I have lost one of my hard drives on my computer.

When i go into "My Computer" it shows ONE of the TWO hard drives installed, but I can't find the other.

It is an old Dell and I was planning on replacing it, but i need to get data off the drive.

I have restarted the computer but found the problem was not cured. As that is the limit of my troubleshooting abilities, after doing a quick Google search, i thought i would try here.

I'm running Windows XP Service Pack 3

thanks in advance.

A A Gruntpuddock
7th Apr 2011, 00:25
The chances are that it has been marked as 'inactive' so the operating system is ignoring it. Happened to me a couple of times.

If you go into the disk management system you should be able to resurrect it or you could try the 'add new hardware' route which should send the os off to look for it.

Otherwise run a partition manager and it will display all the drives on the machine and allow you to change the drive status.

I assume. of course. that you have checked that the data and power cables are still connected.

Loose rivets
7th Apr 2011, 04:03
Go into BIOS on start up. F1 or Esc or Delete...somewhere in the first page or two it should show the drive details.

If not, the computer is not seeing it, and further investigations after XP is running will probably not find it either.

BOAC
7th Apr 2011, 07:27
As LR says, there is absolutely NO point in looking in Windows for this drive.

Start with ONLY the last line of post #2 and then do post #3 and report back.

A A Gruntpuddock
7th Apr 2011, 19:38
I added a new drive but it did not appear in Win 7 - even though it was there in the bios. Used a partition manager to find and re-activate it.

Had problems with a failed load from a disk image on a laptop - partition had vanished! Again, ran a partition manager which showed the partition was there but marked as inactive. Made it active and no problems.

Gave my son a s/h disk from ebay which would not show up, even though he could hear it running and it was visible in the bios. He downloaded a partition manager which immediately spotted the problem and fired up the disk without any intervention or input from him; worked fine after that.

So don't be so quick to dismiss the use of a partition manager.

Saab Dastard
7th Apr 2011, 22:19
In a "steady state" configuration where no changes have been made, then disk partitions don't just "vanish".

Here's some thoughts about how I would approach troubleshooting this.

If no changes have been made to the system, then it is reasonable to assume a physical problem, so checking the physical connectivity of the drive - power and data (both ends) - is the logical starting point.

Assuming that this is OK, the next stage is to check it appears in the BIOS (also check the POST messages). Failure to appear here indicates a problem with the power cable (does the HDD spin up?), HDD, HDD controller, cable, or motherboard. Discount configuration issues, as this was a working system until the failure, and no changes were made. Useful things to do include swapping the power lead, replacing the data cable, testing another disk on the interface, etc.

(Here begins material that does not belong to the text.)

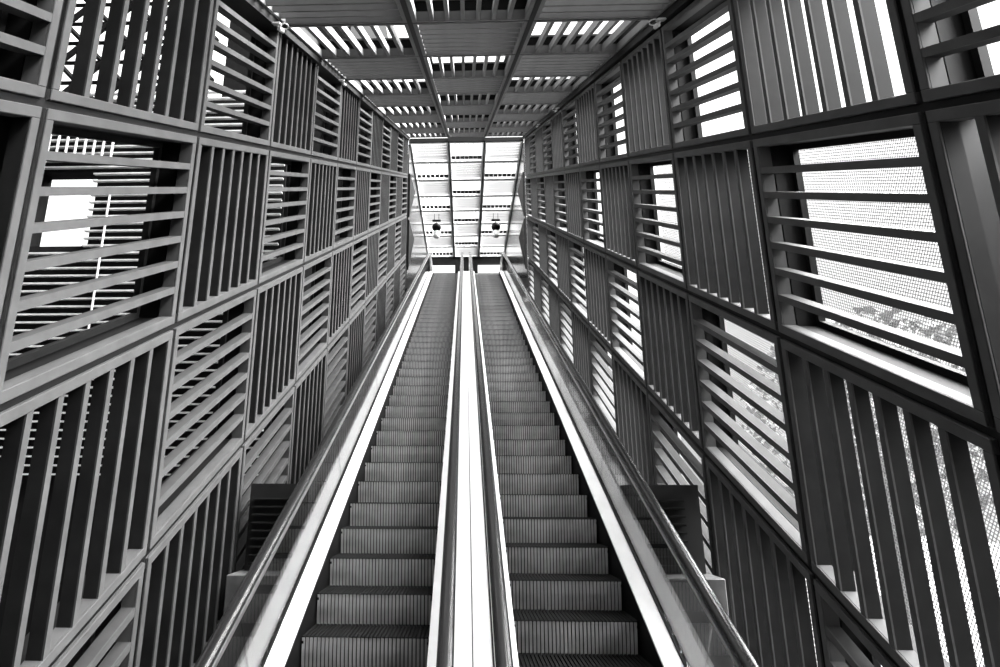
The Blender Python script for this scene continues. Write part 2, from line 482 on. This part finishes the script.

Testing the suspect HDD on another system / external USB would be helpful also.

If the HDD appears in the BIOS, next step is to check it appears in Device Manager\Disk Drives. If not, check if the controller appears in the IDE\ATA\ATAPI controllers list. If the controller doesn't appear, the driver could be corrupted.

If it does, then proceed to Disk Manager.

Of course, you can jump in and short-circuit the process at any point.

SD

Loose rivets
7th Apr 2011, 22:22
I think there's a good argument for PM, with the caveat of partitions being rather critical in terms of total loss of data. Take care.

I would have thought the BIOS route was the place to start. Having said this, I've just put on old ESDI drive in a computer that would not boot up in the computer it had arrived in years ago. Various ribbon settings were tried. Wouldn't go as master or slave.

It had been formatted and XP loaded on another machine. Putting it back in the original produced nothing. I was convinced it was due for the trash, but on a hunch, after months, put it back into the second machine and away it went.

That drive had been F-Disk'd, but had no logical drives.

I think this would be a valid case for looking at it with PM. Sadly I can't remember exactly what the BIOS showed on the no-go machine - so not much of an example - but it did report something being there.

This had piqued my interest, so will play further when time permits.

Avtrician
7th Apr 2011, 23:04
If the drive exists under bios , but cant be seen, then there is a good chance the drive is blank (no file system on it). Using the windows disk utility ( Control Panel:- Admin tools :- Computer management:- Disk managment.)
select the drive required, create a partition then format.

Disk should now work.

Loose rivets
8th Apr 2011, 04:00
Erm . . .

I was planning on replacing it, but i need to get data off the drive.